The fourth and final New Year’s resolution I considered was “become less selfish.” But then I selfishly thought about how inconvenient that would be for me all year long. As I mentioned earlier, I am a middle child and we are just wired different. We have to be selfish in order to get what we deserve. My sister Bridget (another middle) and I actually live by the motto “If I don’t take it, someone else will.” Meaning, anytime anything is offered to us we try to be the first to snatch up the biggest and the best of whatever is in front of us because if we don’t get the best, someone else might. And we can’t have that. This mindset is very different from oldest children. For example, when my siblings and I were little and there was, say, one Oreo left in the package (this was back in our “Reduced Fat Oreo” stage, times were tough), my sister Maggie (the oldest) would see it and offer it up to one of her younger siblings. If I were to see there was one Oreo left, I would grab it, taunt my siblings with it by dangling it in front of them but just out of arms reach, quickly eat it, and then continue to brag about eating the last cookie later on that day. That is just how my thought process works. I’ve been selfish for 23 years, I can’t go changing now.

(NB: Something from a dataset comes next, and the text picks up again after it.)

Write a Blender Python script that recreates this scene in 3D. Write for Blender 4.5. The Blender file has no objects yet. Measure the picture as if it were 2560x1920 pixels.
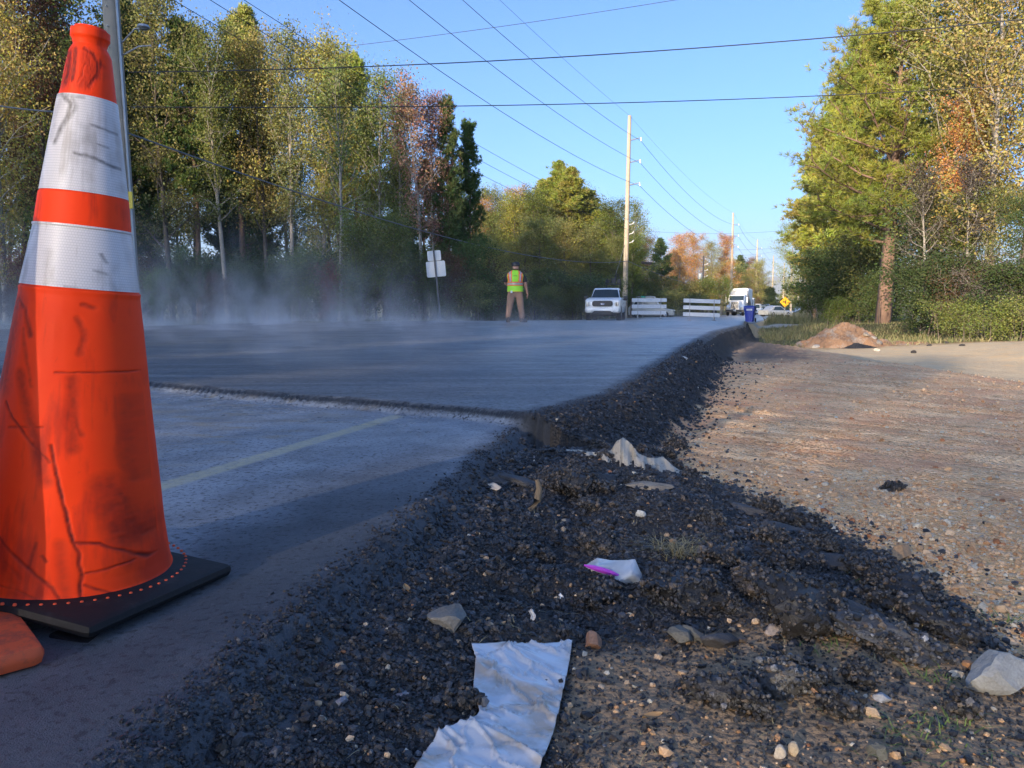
import bpy, bmesh, math, random
import numpy as np
from mathutils import Vector, Matrix
R_ = math.radians
sc = bpy.context.scene
COL = sc.collection
# ------------------------------------------------------------------ camera, world, sun, exposure
PITCH = 5.53
CAMH = 0.5
cam_d = bpy.data.cameras.new("camera"); cam = bpy.data.objects.new("camera", cam_d); COL.objects.link(cam)
cam.location = (0, 0, CAMH); cam.rotation_euler = (R_(90 - PITCH), 0, 0)
cam_d.sensor_width = 36; cam_d.lens = 27; cam_d.clip_start = 0.05; cam_d.clip_end = 20000
sc.camera = cam
SUN_EL = 13.0
SUN_DIR = Vector((-0.50, -0.866, 0)).normalized()          # horizontal direction towards the sun
world = bpy.data.worlds.new("World"); sc.world = world; world.use_nodes = True
nt = world.node_tree; nt.nodes.clear()
sky = nt.nodes.new("ShaderNodeTexSky"); sky.sky_type = 'NISHITA'; sky.sun_disc = False
sky.sun_elevation = R_(SUN_EL)
sky.sun_rotation = math.atan2(SUN_DIR.x, SUN_DIR.y)
sky.altitude = 0; sky.air_density = 0.75; sky.dust_density = 3.0; sky.ozone_density = 5.6
bg = nt.nodes.new("ShaderNodeBackground"); bg.inputs[1].default_value = 0.15
wo = nt.nodes.new("ShaderNodeOutputWorld")
nt.links.new(sky.outputs[0], bg.inputs[0]); nt.links.new(bg.outputs[0], wo.inputs[0])
sd = bpy.data.lights.new("sun", 'SUN'); sd.energy = 3.4; sd.angle = R_(0.5); sd.color = (1.0, 0.80, 0.56)
so = bpy.data.objects.new("sun", sd); COL.objects.link(so)
sv = Vector((SUN_DIR.x * math.cos(R_(SUN_EL)), SUN_DIR.y * math.cos(R_(SUN_EL)), math.sin(R_(SUN_EL))))
so.rotation_euler = sv.to_track_quat('Z', 'Y').to_euler()
sc.view_settings.view_transform = 'Standard'; sc.view_settings.look = 'None'
sc.view_settings.exposure = 1.38; sc.view_settings.gamma = 1
sc.cycles.max_bounces = 5; sc.cycles.diffuse_bounces = 3; sc.cycles.glossy_bounces = 2
sc.cycles.transmission_bounces = 4; sc.cycles.transparent_max_bounces = 8; sc.cycles.volume_bounces = 1
sc.cycles.use_denoising = True

# ------------------------------------------------------------------ pixel helpers (photo is 2560 x 1920; q() takes 2212-wide coordinates)
FPX = 1920.0
def ray(u, v):
    a = R_(PITCH); x = (u - 1280) / FPX; y = (960 - v) / FPX
    return Vector((x, math.cos(a) + y * math.sin(a), -math.sin(a) + y * math.cos(a)))
def G(u, v, z=0.0):
    d = ray(u, v); t = (z - CAMH) / d.z
    return Vector((d.x * t, d.y * t, z))
def D(u, v, dist):
    d = ray(u, v); t = dist / d.y
    return Vector((d.x * t, dist, CAMH + d.z * t))
def q(u, v): return u * 1.15732, v * 1.15732

# ------------------------------------------------------------------ object helpers
def setp(o, label=None, cat=None, group=None, kind=None):
    if label: o["label"] = label
    if cat: o["category"] = cat
    if group: o["group"] = group
    if kind: o["kind"] = kind
    return o
def empty(name, loc, label, cat, group=None, rotz=0.0, kind=None):
    o = bpy.data.objects.new(name, None); COL.objects.link(o); o.empty_display_size = 0.2
    o.location = loc; o.rotation_euler = (0, 0, rotz)
    return setp(o, label, cat, group, kind)
def link(name, me, parent=None):
    o = bpy.data.objects.new(name, me); COL.objects.link(o)
    if parent is not None: o.parent = parent
    return o
def fast_mesh(name, V, F, mats, smooth=False, cols=None, mi=None, attrs=None):
    """V (n,3); F list of int arrays (m,k) ; cols dict name->(n,4)"""
    me = bpy.data.meshes.new(name)
    if not isinstance(F, list): F = [F]
    F = [f for f in F if len(f)]
    me.vertices.add(len(V)); me.vertices.foreach_set("co", np.asarray(V, dtype=np.float32).ravel())
    nl = sum(f.size for f in F); npoly = sum(len(f) for f in F)
    me.loops.add(nl); me.loops.foreach_set("vertex_index", np.concatenate([f.ravel() for f in F]).astype(np.int32))
    tot = np.concatenate([np.full(len(f), f.shape[1]) for f in F]).astype(np.int32)
    st = np.concatenate([[0], np.cumsum(tot)[:-1]]).astype(np.int32)
    me.polygons.add(npoly); me.polygons.foreach_set("loop_start", st)
    try: me.polygons.foreach_set("loop_total", tot)
    except Exception: pass
    if mi is not None: me.polygons.foreach_set("material_index", np.asarray(mi, dtype=np.int32))
    me.polygons.foreach_set("use_smooth", np.full(npoly, smooth, dtype=bool))
    for m in (mats if isinstance(mats, (list, tuple)) else [mats]): me.materials.append(m)
    if cols:
        for k, c in cols.items():
            a = me.color_attributes.new(k, 'FLOAT_COLOR', 'POINT')
            a.data.foreach_set("color", np.asarray(c, dtype=np.float32).ravel())
    if attrs:
        for k, c in attrs.items():
            a = me.attributes.new(k, 'FLOAT', 'POINT'); a.data.foreach_set("value", np.asarray(c, dtype=np.float32))
    me.update(calc_edges=True)
    return me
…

I would have rather smeared an entire Oreo all over my face than have to share it with anyone

As you can see I would have rather smeared an entire Oreo all over my face than have to share it with anyone.

After taking all of this into consideration I decided to would be in my best interest to not have a new years resolution for 2015. I’m starting the year of right, by being honest with myself-I am a lazy, dry-skinned, junk food eating girl. It may be a new year, but it’s the same old me. Deal with it.